94. The appellants’ claims that their fundamental right to respect for property has been infringed are therefore well founded.

95. In the circumstances, it is no longer necessary to examine Mr Hassan’s heads of claim concerning the alleged breach of his right to respect for his private and family life, guaranteed by Article 8 of the ECHR.

96. It follows from all the foregoing that the contested regulation, so far as it concerns the appellants, must be annulled, account being taken of the clarification in paragraph 67 above as to the version of that regulation concerned by the appellants’ respective appeals.

Costs

97. Under the first paragraph of Article 122 of the Rules of Procedure, where the appeal is well founded and the Court of Justice itself gives final judgment in the case, it is to make a decision as to costs. Under Article 69(2) of the Rules of Procedure, applicable to appeal proceedings by virtue of Article 118 thereof, the unsuccessful party is to be ordered to pay the costs if they have been applied for in the successful party’s pleadings. The first paragraph of Article 69(4) provides that the Member States which have intervened in the proceedings are to bear their own costs.

98. Because Mr Hassan and Mr Ayadi’s appeals must be upheld and because the contested regulation must be annulled in so far as it concerns the appellants and within the limits described in paragraph 67 above, the Council must be ordered to pay, in addition to its own costs, those incurred by Mr Hassan and Mr Ayadi, both at first instance and on appeal in accordance with the forms of order sought by the appellants.

99. The United Kingdom is to bear its own costs both at first instance and in the appeals.

100. The French Republic is to bear its own costs relating to the appeals.

101. The Commission is to bear its own costs at first instance and in the appeal in the case concerning Mr Hassan.

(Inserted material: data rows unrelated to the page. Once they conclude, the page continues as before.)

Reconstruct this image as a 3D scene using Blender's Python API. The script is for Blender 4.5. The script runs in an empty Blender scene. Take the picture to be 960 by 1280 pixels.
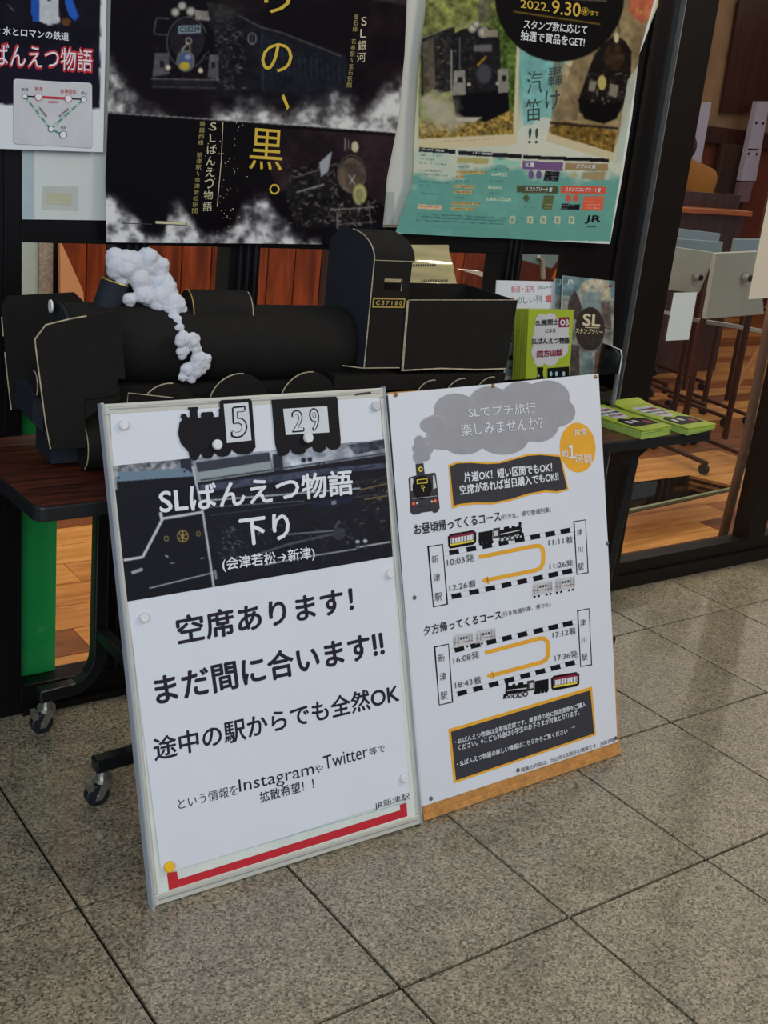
import bpy, bmesh, math, random
import numpy as np
from mathutils import Vector, Matrix

# ------------------------------------------------------------------ camera
F_PX, PITCH, ROLL, YAW = 1466.0, 1.245, 0.106, -0.648
CAM = np.array([-0.6916, -1.2488, 1.416])
def rotm():
    cx, sx, cy, sy, cz, sz = math.cos(PITCH), math.sin(PITCH), math.cos(ROLL), math.sin(ROLL), math.cos(YAW), math.sin(YAW)
    Rx = np.array([[1, 0, 0], [0, cx, -sx], [0, sx, cx]])
    Rz = np.array([[cz, -sz, 0], [sz, cz, 0], [0, 0, 1]])
    Rr = np.array([[cy, -sy, 0], [sy, cy, 0], [0, 0, 1]])
    return Rz @ Rx @ Rr
RM = rotm()
scn = bpy.context.scene
COL = scn.collection
cd = bpy.data.cameras.new('camera'); cam = bpy.data.objects.new('camera', cd); COL.objects.link(cam)
cd.sensor_fit = 'VERTICAL'; cd.sensor_height = 36.0; cd.sensor_width = 27.0
cd.lens = F_PX / 1280.0 * 36.0; cd.clip_start = 0.05; cd.clip_end = 100
M4 = Matrix([list(RM[i]) + [float(CAM[i])] for i in range(3)] + [[0, 0, 0, 1]])
cam.matrix_world = M4
scn.camera = cam

# ------------------------------------------------------------------ light
scn.view_settings.view_transform = 'Standard'; scn.view_settings.look = 'None'
scn.view_settings.gamma = 1.0; scn.view_settings.use_curve_mapping = False
scn.view_settings.exposure = 0.31
scn.cycles.transparent_max_bounces = 32
w = bpy.data.worlds.new('overcast_day'); scn.world = w; w.use_nodes = True
bgn = w.node_tree.nodes['Background']
bgn.inputs[0].default_value = (0.80, 0.90, 1.06, 1); bgn.inputs[1].default_value = 0.42
def area(name, loc, target, sx, sy, power, col):
    l = bpy.data.lights.new(name, 'AREA'); l.shape = 'RECTANGLE'; l.size = sx; l.size_y = sy
    l.energy = power; l.color = col
    o = bpy.data.objects.new(name, l); COL.objects.link(o); o.location = loc
    o.rotation_euler = (Vector(target) - Vector(loc)).to_track_quat('-Z', 'Y').to_euler()
    return o
area('daylight_opening', (-2.6, -3.6, 3.0), (0.6, 0.6, 0.5), 3.5, 2.4, 120, (0.90, 0.96, 1.0))
area('concourse_lamp', (3.4, -1.6, 3.3), (2.0, 0.6, 0.2), 1.2, 1.2, 45, (1.0, 0.86, 0.66))
area('cafe_ceiling_lamp', (1.3, 2.15, 2.85), (1.3, 2.15, 0), 3.4, 1.5, 85, (1.0, 0.88, 0.72))
area('cafe_ceiling_lamp', (6.1, 3.6, 2.85), (6.1, 3.6, 0), 5.6, 4.4, 62, (1.0, 0.88, 0.74))

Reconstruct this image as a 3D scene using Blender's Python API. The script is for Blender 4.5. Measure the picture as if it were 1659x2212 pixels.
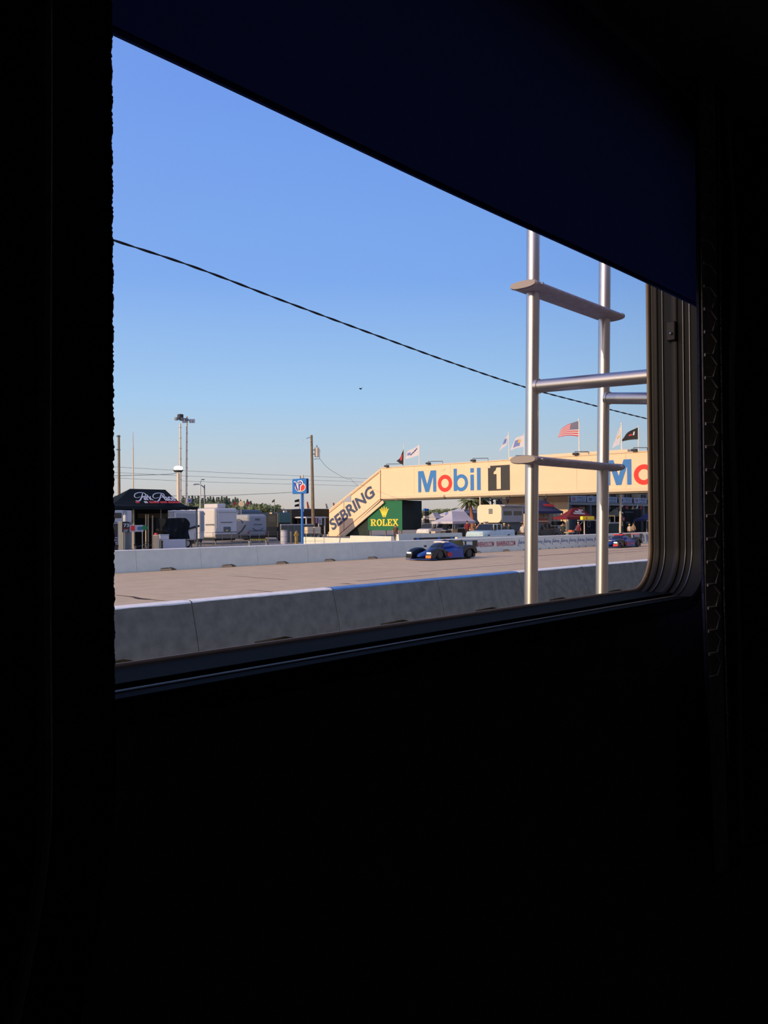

In the case concerning Mr Ayadi, the Commission is to bear its own costs, in respect both of its intervention before the Court of First Instance and of the proceedings before the Court.

Operative part

On those grounds, the Court (Second Chamber) hereby:

1. Sets aside the judgments of the Court of First Instance of the European Communities of 12 July 2006 in Case T‑49/04 Hassan v Council and Commission and in Case T‑253/02 Ayadi v Council ;

2. Annuls Council Regulation (EC) No 881/2002 of 27 May 2002 imposing certain specific restrictive measures directed against certain persons and entities associated with Usama bin Laden, the Al-Qaeda network and the Taliban, and repealing Council Regulation (EC) No 467/2001 prohibiting the export of certain goods and services to Afghanistan, strengthening the flight ban and extending the freeze of funds and other financial resources in respect of the Taliban of Afghanistan, as amended by Commission Regulation (EC) No 46/2008 of 18 January 2008, in so far as it concerns Mr Hassan;

3. Annuls Regulation No 881/2002, as amended by Commission Regulation (EC) No 1210/2006 of 9 August 2006, in so far as it concerns Mr Ayadi;

4. Orders the Council of the European Union to pay, in addition to its own costs, the costs incurred by Mr Hassan and Mr Ayadi both at first instance and in these appeals;

5. Orders the United Kingdom of Great Britain and Northern Ireland to bear its own costs, both at first instance in the case concerning Mr Ayadi and in these appeals;

6. Orders the French Republic to bear its own costs;

7. Orders the European Commission to bear its own costs both at first instance and in the appeal in the case concerning Mr Hassan. Orders the European Commission, in the case concerning Mr Ayadi, to bear its own costs, in respect both of its intervention before the Court of First Instance of the European Communities and of the proceedings before the Court of Justice of the European Union.